While it's probably an exaggeration to say that this goddess "is worshiped throughout the province of Asia and the world," certainly most all people in and around Ephesus did. There were undoubtedly many people throughout the known world who did also.

Who is Artemis, anyway? From Microsoft Encarta: “Artemis, in Greek mythology, is one of the principal goddesses, counterpart of the Roman goddess Diana. She was the daughter of the god Zeus and Leto and the twin sister of the god Apollo. She was chief hunter to the gods and goddess of hunting and of wild animals, especially bears. Artemis was also the goddess of childbirth, of nature, and of the harvest. As the moon goddess, she was sometimes identified with the goddesses Selene and Hecate.”

“Although traditionally the friend and protector of youth, especially young women, Artemis prevented the Greeks from sailing to Troy during the Trojan War until they sacrificed a maiden to her. According to some accounts, just before the sacrifice, she rescued the victim, Iphigenia. Like Apollo, Artemis was armed with a bow and arrows, which she often used to punish mortals who angered her. In other legends, she is praised for giving young women who died in childbirth a swift and painless death.”

Now Christian...tell me this, do you think there is any evidence for the existence of Artemis? Any? Then why did these ancient people believe in Artemis? Because it was a good story, it explained some things, and they were polytheistic people. No evidence. Just a good story to help them through life.....right?

28 “When they heard this, they were furious and began shouting: “Great is Artemis of the Ephesians!” 29 Soon the whole city was in an uproar. The people seized Gaius and Aristarchus, Paul’s traveling companions from Macedonia, and rushed as one man into the theater. 30 Paul wanted to appear before the crowd, but the disciples would not let him. 31 Even some of the officials of the province, friends of Paul, sent him a message begging him not to venture into the theater.”

Even though the text attributes financial motive to Demetrius, the overwhelming reaction is that the initial crowd overwhelmingly believed in Artemis.

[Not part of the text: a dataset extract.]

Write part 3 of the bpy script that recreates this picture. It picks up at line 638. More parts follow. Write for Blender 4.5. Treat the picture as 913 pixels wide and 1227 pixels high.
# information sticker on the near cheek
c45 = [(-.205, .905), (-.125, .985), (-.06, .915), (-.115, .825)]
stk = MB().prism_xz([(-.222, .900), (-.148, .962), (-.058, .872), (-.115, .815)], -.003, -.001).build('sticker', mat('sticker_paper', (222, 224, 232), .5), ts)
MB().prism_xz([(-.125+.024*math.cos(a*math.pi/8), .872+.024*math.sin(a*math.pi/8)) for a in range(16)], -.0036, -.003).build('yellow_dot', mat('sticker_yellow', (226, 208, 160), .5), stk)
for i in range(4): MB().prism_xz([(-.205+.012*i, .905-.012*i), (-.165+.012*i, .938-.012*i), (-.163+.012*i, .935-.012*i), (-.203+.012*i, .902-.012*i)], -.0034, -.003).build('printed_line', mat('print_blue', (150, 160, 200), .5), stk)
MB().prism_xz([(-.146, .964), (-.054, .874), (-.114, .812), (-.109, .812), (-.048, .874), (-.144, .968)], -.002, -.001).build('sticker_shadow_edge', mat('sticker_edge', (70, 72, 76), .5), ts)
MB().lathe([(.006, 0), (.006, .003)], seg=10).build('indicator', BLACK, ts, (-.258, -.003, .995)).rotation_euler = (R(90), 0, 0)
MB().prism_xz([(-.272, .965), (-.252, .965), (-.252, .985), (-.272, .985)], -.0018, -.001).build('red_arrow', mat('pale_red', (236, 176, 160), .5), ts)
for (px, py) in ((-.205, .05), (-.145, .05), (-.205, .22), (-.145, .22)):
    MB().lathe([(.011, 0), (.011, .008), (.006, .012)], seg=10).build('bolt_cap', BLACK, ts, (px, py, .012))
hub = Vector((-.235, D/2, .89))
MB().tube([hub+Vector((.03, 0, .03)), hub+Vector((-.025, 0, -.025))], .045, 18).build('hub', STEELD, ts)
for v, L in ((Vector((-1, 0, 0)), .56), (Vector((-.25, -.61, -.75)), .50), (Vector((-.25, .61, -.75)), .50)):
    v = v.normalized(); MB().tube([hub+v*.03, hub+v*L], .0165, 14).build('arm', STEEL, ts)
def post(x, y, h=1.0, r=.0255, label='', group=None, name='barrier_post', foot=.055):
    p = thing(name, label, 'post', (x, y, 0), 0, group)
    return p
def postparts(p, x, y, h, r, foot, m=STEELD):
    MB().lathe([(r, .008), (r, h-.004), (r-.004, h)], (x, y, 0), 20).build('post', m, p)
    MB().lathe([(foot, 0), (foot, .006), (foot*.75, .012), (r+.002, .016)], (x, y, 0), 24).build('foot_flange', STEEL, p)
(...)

32 “The assembly was in confusion: Some were shouting one thing, some another. Most of the people did not even know why they were there. 33 The Jews pushed Alexander to the front, and some of the crowd shouted instructions to him. He motioned for silence in order to make a defense before the people. 34 But when they realized he was a Jew, they all shouted in unison for about two hours: ‘Great is Artemis of the Ephesians!’”

Even if some of these Ephesians hadn't known why they were there, they did know what they believed--with fanaticism! Two hours! Artemis! Artemis! Artemis! It would seem as if they were in a pep rally or something. Did they try to reason with Paul? No! They shouted. It kinda reminds me of Militant Muslims with their guns in the air and shooting off round after round. Fanaticism. Mythology.

35 “The city clerk quieted the crowd and said: “Men of Ephesus, doesn’t all the world know that the city of Ephesus is the guardian of the temple of the great Artemis and of her image, which fell from heaven? 36 Therefore, since these facts are undeniable, you ought to be quiet and not do anything rash. 37 You have brought these men here, though they have neither robbed temples nor blasphemed our goddess. 38 If, then, Demetrius and his fellow craftsmen have a grievance against anybody, the courts are open and there are proconsuls. They can press charges. 39 If there is anything further you want to bring up, it must be settled in a legal assembly. 40 As it is, we are in danger of being charged with rioting because of today’s events. In that case we would not be able to account for this commotion, since there is no reason for it.” 41 After he had said this, he dismissed the assembly.”

Here's a pragmatic clerk in the midst of fanaticism. But can you imagine any town clerk in America dealing with the same problem...and admitting the things he did: "these facts are undeniable." That's the difference between them and us today, I think. These people were definitely overwhelmingly superstitious, and had no evidence for the existence of Artemis, except religious experiences which can be interpreted according to their own beliefs. These people would believe any good story if told sincerely, wouldn't they? And so, the competition between religious truth claims would be in who had the best story, wouldn't it, even if old beliefs die hard, like in Ephesus.

But the Christian gospel story had to win, because it couldn't be topped--about a God who died for the world's sins! And Paul established a church there.

My question is whether there is any evidence for the Christian story too. It didn't require any in the ancient past, but it does now. And if that's the case, then why should I believe in any of these religious stories of the past...any of them. I have more rigorous scientific and philosophical standards, as do all educated modern people today.